**DIRECTION**
Retype only what runs from the first line of the records to the line with "-0.012)], M['lip'], skin)", inclusive, and no pictures.

**RECORD EXCERPTS**
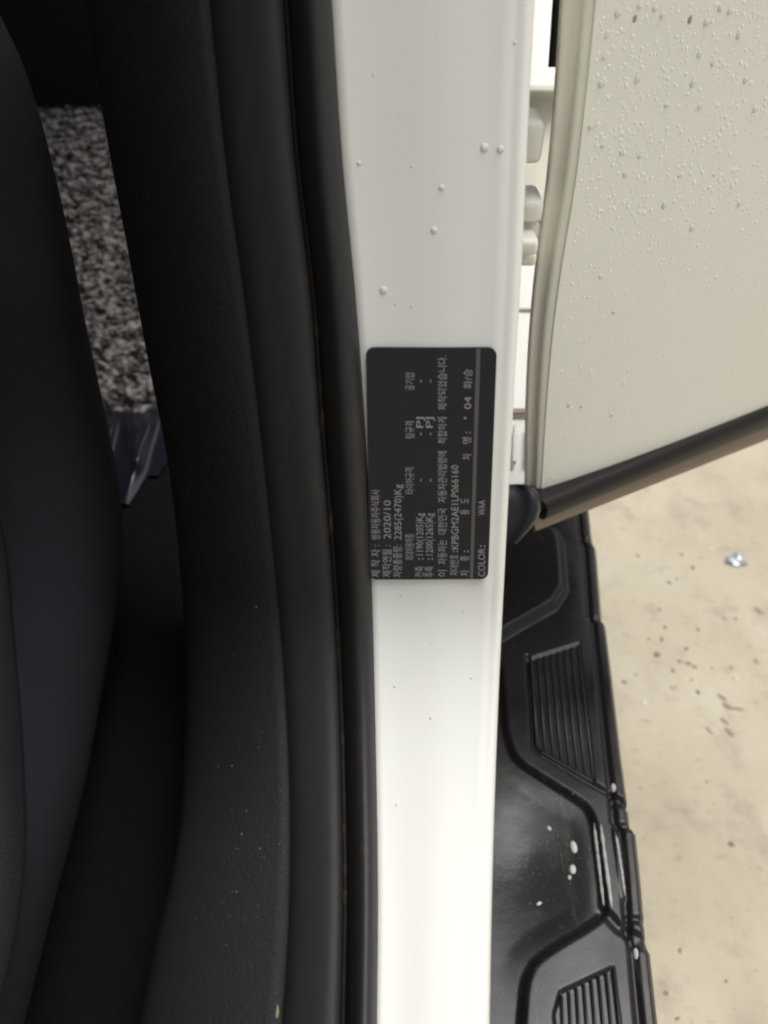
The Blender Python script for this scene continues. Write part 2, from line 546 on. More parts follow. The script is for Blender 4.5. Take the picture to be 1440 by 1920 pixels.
# black seal along the top of the edge
sl = [(shift(HE[0], 4), 0.055), (shift(HE[0], -8), 0.050), (shift(HE[0], -14), 0.058), (shift(HE[0], -6), 0.066), (shift(HE[0], 5), 0.07)]
sweep('edge_seal', np.arange(-420, 140, 14), sl, tdA, M['rubber'], skin)

# lower edge of the door: black strip and dirty lip
def band(name, top, bottom, prof_, m, parent):
    n = 44
    V = []
    for i in range(n):
        s = -0.03 + 1.75 * i / (n - 1)
        a = [top[0][k] + (top[1][k] - top[0][k]) * s for k in (0, 1)]
        b = [bottom[0][k] + (bottom[1][k] - bottom[0][k]) * s for k in (0, 1)]
        pa, pb = on_door(*a), on_door(*b)
        for r_, l_ in prof_:
            V.append(pa + (pb - pa) * r_ + dn * l_)
    return mesh_obj(name, V, grid_faces(n, len(prof_), True), m, parent)
band('bottom_strip', ((1014, 922), (1440, 746)), ((1016, 960), (1440, 790)),
     [(-0.15, -0.012), (-0.1, 0.010), (-0.02, 0.0155), (0.25, 0.017), (0.6, 0.015), (0.9, 0.010), (1.0, 0.004), (1.02, -0.012)], M['clad'], skin)
band('bottom_lip', ((1010, 952), (1440, 786)), ((1012, 988), (1440, 820)),
     [(-0.1, -0.014), (0.0, -0.004), (0.3, -0.001), (0.7, 0.003), (0.93, 0.004), (1.0, 0.001), (1.02, -0.012)], M['lip'], skin)

# hinge side: panel, knuckles
pl = [(curve((990, 150), (975, 490)), 0.0), (curve((1005, 150), (982, 490)), 0.0), (curve((1040, 150), (1003, 490)), 0.0), (curve((1075, 150), (1040, 490)), 0.01)]
hp_o = sweep('hinge_panel', np.array([160, 166, 174, 184, 240, 300, 360, 420, 480]), pl, lambda py: 0.56 - (0.022 if py < 180 else 0.0), M['cream'], car)
tag(hp_o, 'shaded painted panel behind the hinges')
def knuckle(x0, x1, y0, y1, t, depth, parent):
    a, b_ = P(x0, (y0 + y1) / 2, t), P(x1, (y0 + y1) / 2, t)
    wid = np.linalg.norm(b_ - a)
    hh = (y1 - y0) * t / F
    o = box('hinge_knuckle', (-wid/2, -depth/2, -hh/2), (wid/2, depth/2, hh/2), M['door_paint'], parent, min(wid, hh, depth) * 0.32, True, 4)
    c = P((x0 + x1) / 2, (y0 + y1) / 2, t)
    o.location = Vector(c)
    return o
hinge = mesh_obj('door_hinge', [P(975, 230, .545), P(1008, 230, .545), P(1002, 470, .545), P(968, 470, .545)], [(0, 3, 2, 1)], M['cream'], car, False)
knuckle(970, 1013, 216, 292, 0.45, 0.03, hinge)
knuckle(968, 1013, 360, 402, 0.47, 0.03, hinge)
knuckle(966, 1009, 398, 436, 0.485, 0.03, hinge)
knuckle(960, 1003, 432, 462, 0.47, 0.03, hinge)
knuckle(958, 1000, 458, 482, 0.485, 0.03, hinge)

# added white panel for the step's bright sky reflection, seen through the gap
zs = 0.60
V = []
gy = np.linspace(0.485, 2.6, 60)
for y in gy:
    xc = 0.035 + (y - 0.35) * 0.105
    lim = 0.1275 + (y - 0.475) / 0.55 - xc - 0.004
    rise = 0.30 * max(0.0, y - 1.2) ** 1.3
    for dx_, dz_ in ((-0.12, 0.0), (0.0, 0.002), (0.10, 0.0), (0.16, -0.006), (0.18, -0.010), (0.185, -0.022)):
        V.append((xc + min(dx_, lim + dx_ * 0.02), y, zs + dz_ + rise + 0.004 * math.sin(y * 9)))
rs = mesh_obj('step_glare_panel', V, grid_faces(len(gy), 6, True), M['paint'], car)
tag(rs, 'white panel standing in for sky glare on the step, seen through the gap beside the hinges')
for yy in (0.60, 0.80):
    xc = 0.035 + (yy - 0.35) * 0.105
    box('glare_joint', (xc + 0.0, yy, zs + 0.001), (xc + 0.10, yy + 0.008, zs + 0.006), M['lip'], rs, 0.003)
for q_ in range(4):  # step ribs, coloured white for the sky they reflect
    xo = 0.040 + q_ * 0.011
    v0 = np.array([xo + 0.035 + (0.5 - 0.35) * 0.105, 0.525, zs + 0.003]); v1 = np.array([xo + 0.035 + 0.23 * 0.105, 0.58, zs + 0.003])
    side = np.array([0.0022, 0, 0]); up = np.array([0, 0, 0.004])
    mesh_obj('glare_rib', [v0 - side, v0 + side, v1 + side, v1 - side, v0 - side*.5 + up, v0 + side*.5 + up, v1 + side*.5 + up, v1 - side*.5 + up],
             [(4, 5, 6, 7), (0, 1, 5, 4), (1, 2, 6, 5), (2, 3, 7, 6), (3, 0, 4, 7)], M['paint'], rs, False)

# rounded black cap at the foot of the pillar
V = []
rows = [(908, 985, .0), (914, 1000, -.006), (924, 1009, -.011), (938, 1013, -.014), (955, 1014, -.014), (972, 1009, -.012), (990, 996, -.010), (1006, 982, -.006), (1020, 968, .0)]
for py, xr, dt in rows:
    for s, d in ((0, 0.0), (0.3, 0.001), (0.6, 0.003), (0.78, 0.001), (0.9, -0.0015), (0.97, 0.003), (1.0, 0.012), (0.98, 0.04)):
        V.append(P(905 + (xr - 905) * s, py, 0.56 + dt * 0.45 + d * (1.0 if s > 0.95 else 1.6)))
cap = mesh_obj('sill_end_cap', V, grid_faces(len(rows), 8), M['cap'], car)
tag(cap, 'dark grey rounded plastic cap at the door corner')

# ---- running board
ZR = 0.42
def bd(px, py):
    p = on_z(px, py, ZR)
    return np.array([np.dot(p, CAR_B), np.dot(p, CAR_A)])
EDGE = [(1104, 940), (1108, 975), (1112, 1012), (1119, 1024), (1126, 1105), (1130, 1160), (1137, 1168), (1150, 1270), (1165, 1400), (1178, 1498), (1183, 1545), (1194, 1556), (1203, 1640), (1210, 1718), (1213, 1760), (1221, 1775), (1229, 1850), (1237, 1920), (1252, 2060)]
ek = np.array([bd(*p) for p in EDGE]); ek = ek[np.argsort(ek[:, 1])]
def u_out(v):
    return np.interp(v, ek[:, 1], ek[:, 0])
v0_, v1_ = bd(1252, 2060)[1], 1.15
u_in = bd(800, 1500)[0] - 0.02
nv, nu = 760, 170
vv = np.linspace(v0_, v1_, nv)
ss = np.linspace(0, 1, nu)
VVg, SSg = np.meshgrid(vv, ss, indexing='ij')
UO = u_out(VVg)
UU = u_in + SSg * (UO - u_in)

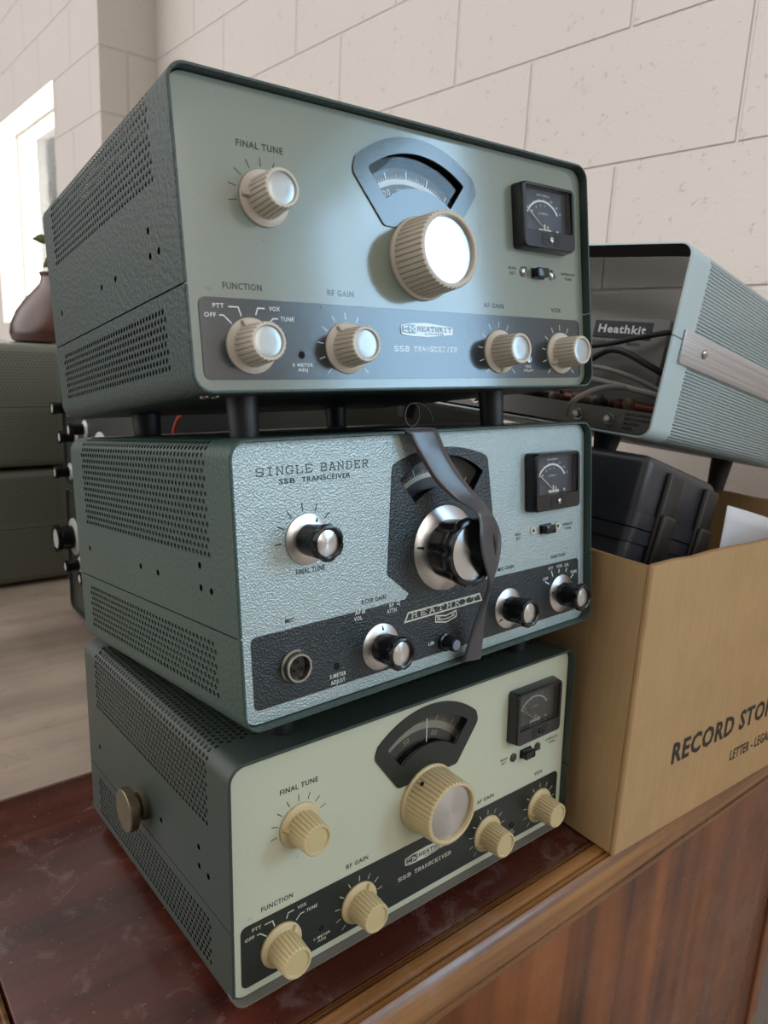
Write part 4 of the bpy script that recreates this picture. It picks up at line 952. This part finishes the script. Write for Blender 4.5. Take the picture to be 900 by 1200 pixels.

**TASK ANSWER**
The Blender Python script for this scene continues. Write part 2, from line 546 on. More parts follow. The script is for Blender 4.5. Take the picture to be 1440 by 1920 pixels.
# black seal along the top of the edge
sl = [(shift(HE[0], 4), 0.055), (shift(HE[0], -8), 0.050), (shift(HE[0], -14), 0.058), (shift(HE[0], -6), 0.066), (shift(HE[0], 5), 0.07)]
sweep('edge_seal', np.arange(-420, 140, 14), sl, tdA, M['rubber'], skin)

# lower edge of the door: black strip and dirty lip
def band(name, top, bottom, prof_, m, parent):
    n = 44
    V = []
    for i in range(n):
        s = -0.03 + 1.75 * i / (n - 1)
        a = [top[0][k] + (top[1][k] - top[0][k]) * s for k in (0, 1)]
        b = [bottom[0][k] + (bottom[1][k] - bottom[0][k]) * s for k in (0, 1)]
        pa, pb = on_door(*a), on_door(*b)
        for r_, l_ in prof_:
            V.append(pa + (pb - pa) * r_ + dn * l_)
    return mesh_obj(name, V, grid_faces(n, len(prof_), True), m, parent)
band('bottom_strip', ((1014, 922), (1440, 746)), ((1016, 960), (1440, 790)),
     [(-0.15, -0.012), (-0.1, 0.010), (-0.02, 0.0155), (0.25, 0.017), (0.6, 0.015), (0.9, 0.010), (1.0, 0.004), (1.02, -0.012)], M['clad'], skin)
band('bottom_lip', ((1010, 952), (1440, 786)), ((1012, 988), (1440, 820)),
     [(-0.1, -0.014), (0.0, -0.004), (0.3, -0.001), (0.7, 0.003), (0.93, 0.004), (1.0, 0.001), (1.02, -0.012)], M['lip'], skin)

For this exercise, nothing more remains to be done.